Data records:
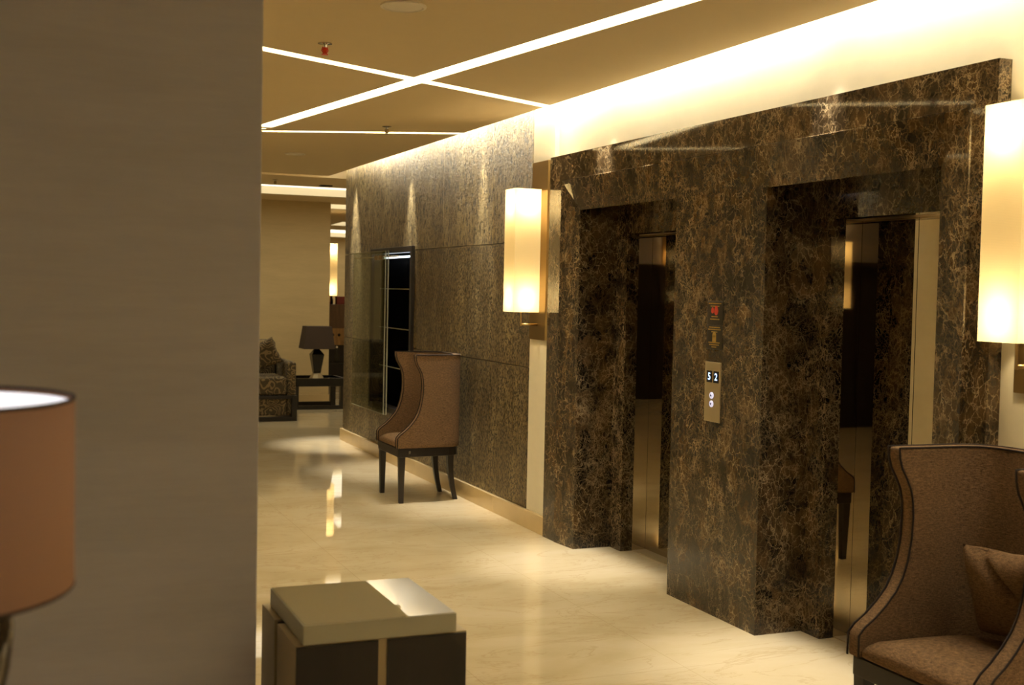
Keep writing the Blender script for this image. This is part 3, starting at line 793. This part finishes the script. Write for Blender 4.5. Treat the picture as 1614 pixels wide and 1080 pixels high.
bm = new(); frustum(bm, (0, 0), 0.045, 0.045, 0.086, 0.082, 0.082, 0.33); frustum(bm, (0, 0), 0.082, 0.082, 0.33, 0.03, 0.03, 0.40); obj('body', bm, M['black'], t, bevel=0.003)
bm = new(); tube(bm, [(0, 0, 0.4), (0, 0, 0.47)], 0.015); obj('neck', bm, M['black'], t)
bm = new(); frustum(bm, (0, 0), 0.205, 0.17, 0.405, 0.165, 0.13, 0.70); obj('lamp_shade', bm, M['darkshade'], t, bevel=0.003)

# far hall furniture, seen in the slit right of the column
t = thing('sideboard', 'brown and amber wood sideboard with round knobs in the far hall', 'sideboard', (5.2, 20.4, 0))
ox, oy = -5.2, -20.4
bm = new(); lb(bm, 4.6, 5.9, 20.1, 20.6, 0.90, 1.30); obj('upper_case', bm, M['brownwood'], t)
bm = new(); lb(bm, 4.6, 5.9, 20.1, 20.6, 0.62, 0.90); c = obj('drawer_case', bm, M['midwood'], t)
for x in (5.08, 5.19):
    bm = new(); lathe(bm, [(0.02, 0), (0.025, 0.01), (0.02, 0.02)], seg=16); bmesh.ops.rotate(bm, verts=bm.verts, matrix=Matrix.Rotation(PI/2, 3, 'X'))
    obj('knob', bm, M['black'], c, loc=(x+ox, 20.1+oy, 0.79))
bm = new(); lb(bm, 4.6, 5.9, 20.25, 20.6, 0.0, 0.62); obj('lower_case', bm, M['darkwood'], t)
for k, (x, hgt, lab) in enumerate(((4.99, 0.13, 'dark red box, left one on the far sideboard'), (5.24, 0.13, 'dark red box, right one on the far sideboard'))):
    bm = new(); box(bm, -0.07, 0.07, -0.06, 0.06, 0, hgt); box(bm, -0.072, 0.072, -0.062, 0.062, hgt-0.03, hgt+0.002)
    tag(obj('box', bm, M['redbox'], loc=(x, 20.25, 1.301), bevel=0.003), lab, 'box', 'red boxes on the far sideboard')
bm = new(); lathe(bm, [(0.05, 0), (0.055, 0.06), (0.04, 0.12), (0.045, 0.15)], seg=20)
tag(obj('black_jar', bm, M['black'], loc=(5.115, 20.45, 1.301), smooth=True), 'small black jar between the red boxes on the sideboard', 'jar')
t = thing('low_table', 'low dark table holding a glass bottle in front of the far sideboard', 'table', (5.15, 19.55, 0))
bm = new(); box(bm, -0.5, 0.5, -0.15, 0.15, 0.34, 0.37); obj('tabletop', bm, M['black'], t)
for x in (-0.46, 0.46):
    bm = new(); box(bm, x-0.02, x+0.02, -0.12, 0.12, 0, 0.34); obj('leg', bm, M['black'], t)
t = thing('glass_bottle', 'clear glass bottle standing on the low dark table', 'bottle', (5.0, 19.5, 0.371))
bm = new(); lathe(bm, [(0.035, 0), (0.04, 0.02), (0.04, 0.12), (0.016, 0.17), (0.014, 0.23)], seg=20); obj('bottle_body', bm, M['glass'], t, smooth=True)
bm = new(); lathe(bm, [(0.017, 0.23), (0.017, 0.26)], seg=16); obj('stopper', bm, M['white'], t)

# dark panels added behind the camera, standing in for figures mirrored in the doors
bm = new(); box(bm, -3.2, -0.2, -2.995, -2.9, 0.0, 2.02)
for k in range(6): box(bm, -3.15+k*0.5, -2.72+k*0.5, -2.9, -2.88, 0.12, 1.9)
o = struct('trim_added', bm, M['darkwood'])

# ------------------------------------------------------------------ ceiling fittings
for (x, y, r, lab) in ((1.514, 4.89, 0.095, 'round white ceiling speaker at the top of the picture'), (2.355, 10.74, 0.09, 'round ceiling speaker far down the lobby ceiling')):
    t = thing('ceiling_speaker', lab, 'ceiling speaker', (x, y, ZC-0.0005))
    bm = new(); lathe(bm, [(r, 0), (r, -0.006), (r-0.012, -0.010), (r-0.016, -0.006), (r-0.016, 0)], seg=40, cap=False); obj('rim', bm, M['white'], t)
    bm = new(); lathe(bm, [(r-0.017, -0.001), (r-0.017, -0.006), (0.0001, -0.009)], seg=40, cap=False); obj('grille', bm, M['white'], t)
for (x, y, red, lab) in ((1.411, 5.81, True, 'ceiling sprinkler with a red bulb between the speaker and the light slot'), (2.54, 8.56, False, 'small ceiling sprinkler just before the narrow light slot'), (2.745, 13.5, False, 'ceiling sprinkler before the broad far recess')):
    t = thing('sprinkler', lab, 'sprinkler', (x, y, ZC-0.0005))
    bm = new(); lathe(bm, [(0.034, 0), (0.034, -0.004), (0.012, -0.008), (0.010, -0.02)], seg=24); obj('escutcheon', bm, M['chrome'], t)
    bm = new(); lathe(bm, [(0.009, -0.02), (0.013, -0.032), (0.006, -0.048)], seg=12); obj('bulb', bm, M['redbulb'] if red else M['bronze'], t, smooth=True)
    bm = new(); tube(bm, [(0.011, 0, -0.018), (0.016, 0, -0.035), (0.004, 0, -0.052)], 0.0022, 6); tube(bm, [(-0.011, 0, -0.018), (-0.016, 0, -0.035), (-0.004, 0, -0.052)], 0.0022, 6)
    lathe(bm, [(0.016, -0.052), (0.016, -0.055)], seg=12); obj('deflector', bm, M['redbulb'] if red else M['chrome'], t)
t = thing('air_vent', 'small dark slot vent in the ceiling near the textured wall corner', 'vent', (3.41, 13.9, ZC-0.0005))
bm = new(); box(bm, -0.07, 0.07, -0.04, 0.04, -0.012, 0); obj('vent_frame', bm, M['darkwood'], t, bevel=0.002)
bm = new(); [box(bm, -0.06, 0.06, -0.03+0.02*k, -0.02+0.02*k, -0.014, -0.0122) for k in range(4)]; obj('slat', bm, M['black'], t)
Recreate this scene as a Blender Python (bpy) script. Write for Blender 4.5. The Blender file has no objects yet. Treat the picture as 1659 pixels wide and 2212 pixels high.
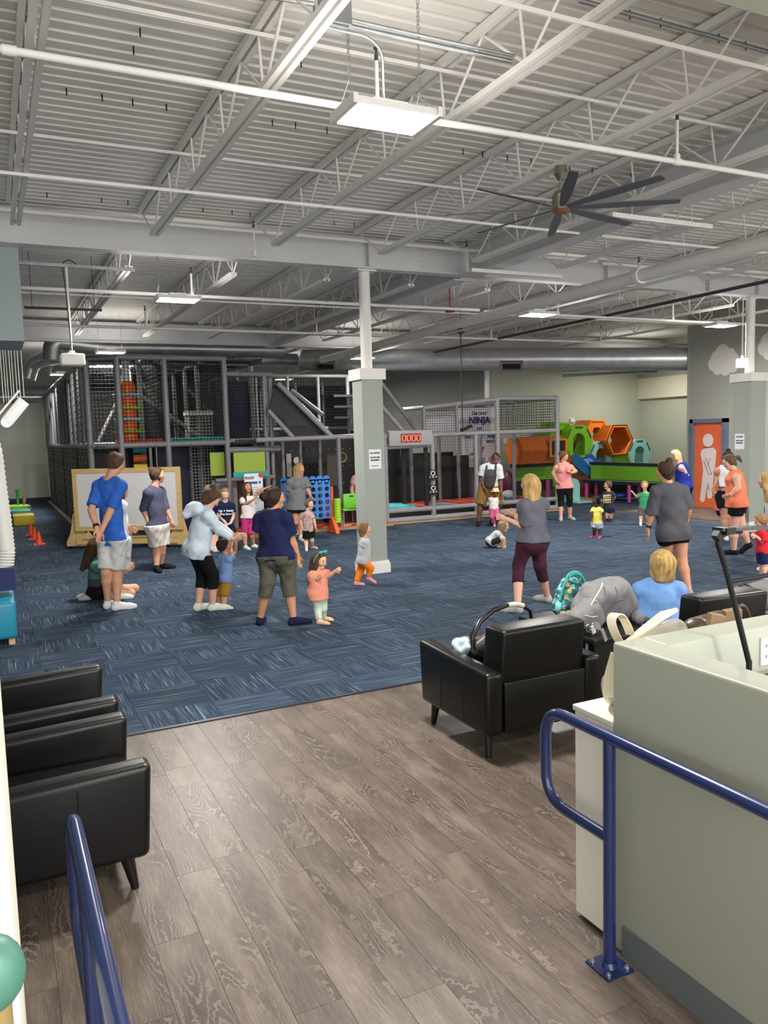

AIM → Say how many lines above contain the string "Write". Answer with the number only.

RESPONSE → 2